(Exercise instructions) Leave the pictures out, and retype all of the material exactly as written.

** Start Data provided **

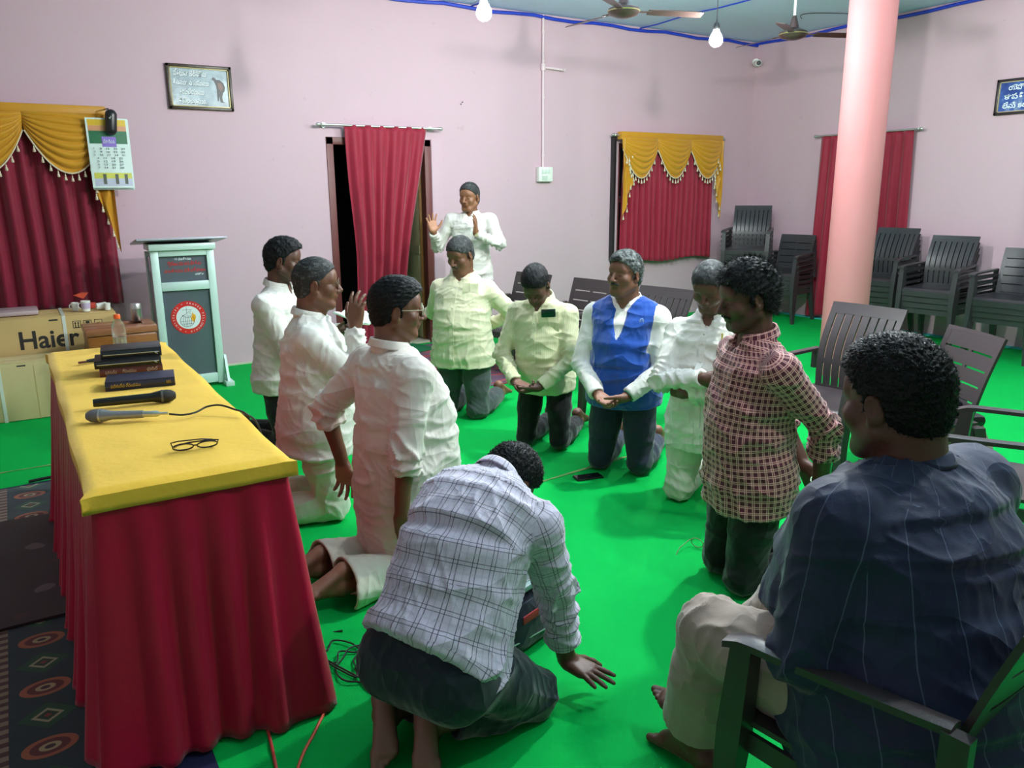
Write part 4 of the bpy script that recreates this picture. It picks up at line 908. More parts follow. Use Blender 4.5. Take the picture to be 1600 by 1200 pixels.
# cables
M_ocord = simple('orange_cord', rgb(214, 84, 50), 0.5); M_rcord = simple('red_cord', rgb(190, 60, 56), 0.5)
tag(MB().tube(smoothpts([(0.62, 2.66, 0.006), (0.69, 2.42, 0.007), (0.70, 2.36, 0.007), (0.67, 2.22, 0.006), (0.59, 2.10, 0.006), (0.52, 2.01, 0.006), (0.47, 1.9, 0.006), (0.4, 1.6, 0.006)]), 0.0048, 8).build('orange_cable', M_ocord, smooth=True), 'orange cable on the carpet right of the table skirt', 'cable')
tag(MB().tube(smoothpts([(0.50, 2.38, 0.006), (0.475, 2.24, 0.006), (0.46, 2.12, 0.006), (0.44, 1.98, 0.006), (0.42, 1.8, 0.006)]), 0.0048, 8).build('red_cable', M_rcord, smooth=True), 'red cable coming out under the table skirt', 'cable')
rr = random.Random(21)
CAB = ['longest loop of thin black cable reaching toward the plaid-shirt man', 'thin black cable in the middle of the tangle beside the table skirt', 'black cable loop at the table side of the tangle', 'black cable of the tangle lying nearest the camera']
for k in range(4):
    cx, cy = 0.80+0.03*k, 2.40-0.05*k; P = [(0.66+0.01*k, 2.66-0.03*k, 0.006+0.003*k)]
    a0 = 2.2+0.5*k
    for j in range(14):
        t = a0-j*0.62; ra_ = 0.105-0.008*k+0.018*math.sin(j*1.7+k); P.append((cx+ra_*0.75*math.cos(t)+0.004*j, cy+ra_*1.25*math.sin(t)-0.006*j, 0.005+0.004*((j+k) % 3)+0.0015*k))
    P.append((0.90+0.03*k, 2.16+0.02*k, 0.005))
    tag(MB().tube(smoothpts(P, 8), 0.0032, 6).build('black_cable', M_cord, smooth=True), CAB[k], 'cable', 'tangled black cables')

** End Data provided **

(Answer to the exercise)
Write part 4 of the bpy script that recreates this picture. It picks up at line 908. More parts follow. Use Blender 4.5. Take the picture to be 1600 by 1200 pixels.
# cables
M_ocord = simple('orange_cord', rgb(214, 84, 50), 0.5); M_rcord = simple('red_cord', rgb(190, 60, 56), 0.5)
tag(MB().tube(smoothpts([(0.62, 2.66, 0.006), (0.69, 2.42, 0.007), (0.70, 2.36, 0.007), (0.67, 2.22, 0.006), (0.59, 2.10, 0.006), (0.52, 2.01, 0.006), (0.47, 1.9, 0.006), (0.4, 1.6, 0.006)]), 0.0048, 8).build('orange_cable', M_ocord, smooth=True), 'orange cable on the carpet right of the table skirt', 'cable')
tag(MB().tube(smoothpts([(0.50, 2.38, 0.006), (0.475, 2.24, 0.006), (0.46, 2.12, 0.006), (0.44, 1.98, 0.006), (0.42, 1.8, 0.006)]), 0.0048, 8).build('red_cable', M_rcord, smooth=True), 'red cable coming out under the table skirt', 'cable')
rr = random.Random(21)
CAB = ['longest loop of thin black cable reaching toward the plaid-shirt man', 'thin black cable in the middle of the tangle beside the table skirt', 'black cable loop at the table side of the tangle', 'black cable of the tangle lying nearest the camera']
for k in range(4):
    cx, cy = 0.80+0.03*k, 2.40-0.05*k; P = [(0.66+0.01*k, 2.66-0.03*k, 0.006+0.003*k)]
    a0 = 2.2+0.5*k
    for j in range(14):
        t = a0-j*0.62; ra_ = 0.105-0.008*k+0.018*math.sin(j*1.7+k); P.append((cx+ra_*0.75*math.cos(t)+0.004*j, cy+ra_*1.25*math.sin(t)-0.006*j, 0.005+0.004*((j+k) % 3)+0.0015*k))
    P.append((0.90+0.03*k, 2.16+0.02*k, 0.005))
    tag(MB().tube(smoothpts(P, 8), 0.0032, 6).build('black_cable', M_cord, smooth=True), CAB[k], 'cable', 'tangled black cables')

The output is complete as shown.